Auch wenn es bisher keine umfassende Beziehungspsychologie gibt, so gibt es doch eine reiche psychologische Forschung zu einzelnen Beziehungstypen (vgl. zu einer Übersicht z. B. Simpson & Campbell, 2013): Partnerschaft (Grau & Bierhoff, 2003; Fletcher, Simpson, Campbell & Overall, 2013), Eltern-Kind- Beziehungen (Bornstein, 2002) und Geschwisterbeziehungen (Kasten, 2003), gemeinsam betrachtet in der Familienpsychologie (Schneewind, 2010); Beziehungen zu Gleichaltrigen („peer relationships“; Rubin, Bukowski & Parker, 2006); Freundschaften (Hartup & Stevens, 1997; Salisch & Seiffge-Krenke, 2008); Beziehungen im Berufsleben (Sickendiek, 2009). Alle wichtigen Beziehungen einer Person werden in der Forschung zu (egozentrierten) sozialen Netzwerken untersucht, sowohl „offline“ (Laireiter, 1993; Wrzus, Hänel, Wagner & Neyer, 2013) als auch „online“ (Boase & Wellman, 2006; Wilson, Gosling & Graham, 2012).

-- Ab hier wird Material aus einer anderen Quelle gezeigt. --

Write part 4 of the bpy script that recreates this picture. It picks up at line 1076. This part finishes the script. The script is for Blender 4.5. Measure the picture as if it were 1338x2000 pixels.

In diesem ersten Kapitel wird der Beziehungsbegriff der Alltagspsychologie rekonstruiert und auf dieser Grundlage ein psychologischer Beziehungsbegriff umrissen. An einigen ausgewählten Beispielen wird dann deutlich gemacht, wie Beziehungsqualitäten in der empirischen Psychologie operationalisiert werden können.